Quando Berlinguer giunse a Carbonia per il comizio, apprezzavo assai le scelte politiche di Berlinguer per connettere lo sviluppo della democrazia all’avvicinamento del socialismo in Italia e inEuropa. Vari pregi politici di Berlinguer avevano appannato quei miei dissensi, facendomelo sentire più vicino. Prima del suo comizio il gruppo dei comunisti eletti fu convocato nella stanza della Giunta per un incontro con Berlinguer. Ero presente a quell’incontro con Pietro Cocco, Vittorio Piano, Benito Labate, Gianfranco Fantinel, Maria Isabella Piras, Antonio Saba, Antonio Puggioni, Egidio Concu, Antonio Comina, Giuseppe Casula, Emilio Podda, Egidio Corrias, Salvatore Piras. Eravamo tutti in prima e seconda fila attorno a un grande tavolo. Berlinguer era affiancato da Antonio Tatò che prendeva appunti. Sarebbe assai interessante poterne avere accesso. Parlò soprattutto il sindaco Pietro Cocco, dando informazioni cruciali sulla vita della città. Non ricordo cosa farfugliai. Mi è rimasta assai forte la memoria dell’attenzione di Berlinguer che ascoltava e mi ascoltava. Riemerge ogni volta in cui noto dirigenti distratti quando dovrebbero ascoltare. Berlinguer sapeva ascoltare, oltre che parlare. Berlinguer sapeva anche vedere. Le donne, giovani e anziane, erano una presenza in parte nuova nel comizio che avveniva dopo la vittoria contro il referendum per l’abolizione del divorzio. Berlinguer le seppe vedere e seppe capirne l’urgente istanza di modernità, data la percentuale del 72 per cento a Carbonia che distanziava la media regionale del 55 per cento. Le compagne per allestire il palco avevano fatto prevalere il rosa e le gentili gerbere. Egli capì e disse un grazie per l’allestimento del palco. Fu ricambiato con un significativo mazzo di rose rosse che, a nome delle compagne, alla fine del comizio gli diede Luisa, giovane e bella che si era molto impegnata nell’allestimento del palco. Erano briciole di politica che, a quei tempi, erano anche briciole di poetiche. Briciole che nutrivano certi luoghi nel campo dei comunisti e della democrazia italiana: luoghi in cui le donne cercavano di distinguersi sia per le grandi controversie di genere, sia per marcare di sé perfino le qualità delle piccole e invisibili cose.

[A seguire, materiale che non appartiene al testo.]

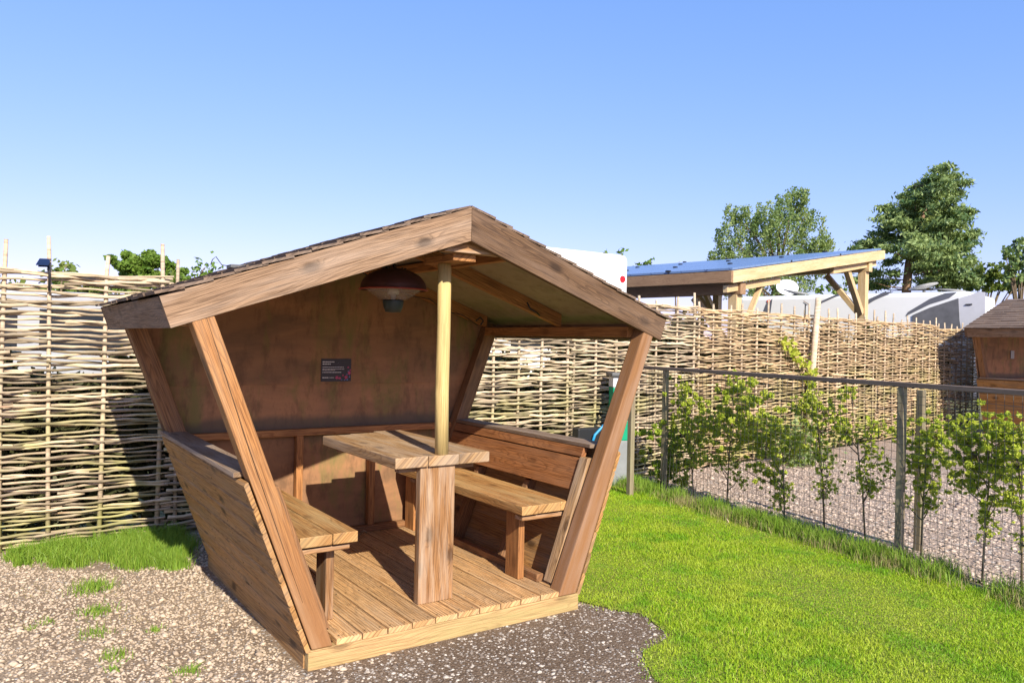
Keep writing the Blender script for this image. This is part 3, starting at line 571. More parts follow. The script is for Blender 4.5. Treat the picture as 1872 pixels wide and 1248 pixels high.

Eravamo allora orgogliose di essere donne comuniste. Alcune son diventate convinte di ogni svolta, giustificatrici di ogni calo elettorale, soddisfatte di ogni partecipazione governativa. Alcune sono diventate comuniste tristi. Altre, arrabbiate o rabbiose. Altre solo tenaci. Altre “libresche”, rintanate in rifugi letterari o filosofici, offerti anche da teorie di nuovi marxismi.

Credo che non vadano dispersi gli stimoli che la mostra di Berlinguer a Cagliari ha rinverdito o sollecitato. Credo che debba essere promosso un incontro per nuovi impegni di volontaria partecipazione democratica. Una via minima mi pare riguardare la materialità della nostra Costituzione formale, ovvero la realizzazione dei suoi principi. La Costituzione italiana non affronta tutti i problemi attualmente in campo: dall’intelligenza artificiale al fine vita e alla complessità delle questioni ambientali. Tuttavia, può essere un utile punto di partenza che richiama sia l’unità delle opposizioni democratiche, sia l’attuale governo che ha votato fedeltà alla Costituzione, sia le destre con il loro populismo che oscura il disfacimento del popolo impoverito, mentre subisce i privilegi dei vecchi e dei nuovi arricchimenti. Può essere utile, se si vuole.


Si vuole? E chi vuole? E come?


L’esposizione cagliaritana su I luoghi e le parole di Enrico Berlinguer, se non vuole essere fine a sé stessa e aspira ad avere un seguito di iniziative, può mostrare e a dire assai di più. Può nutrire nuove aspirazioni democratiche. Può esprimere nuove volontà di dare un futuro a progetti di cambiamento egualitario, volontà che l’attuale crisi richiede e che la mostra smuove in ogni intima coscienza profondamente democratica.


Luoghi e parole di Berlinguer in Sardegna non appaiono tutti in mostra. Questo scritto nasce dall’esigenze di dare presenza a luoghi e a parole mancanti, senza esaurirsi in un completamento dell’esposizione. Sorge, infatti, dall’esigenza di un nuovo confronto con le parole di Enrico Berlinguer che incoraggiavano a rafforzare una vita in comune democraticamente condivisa e che la mostra, ora, spinge avanti e altrove.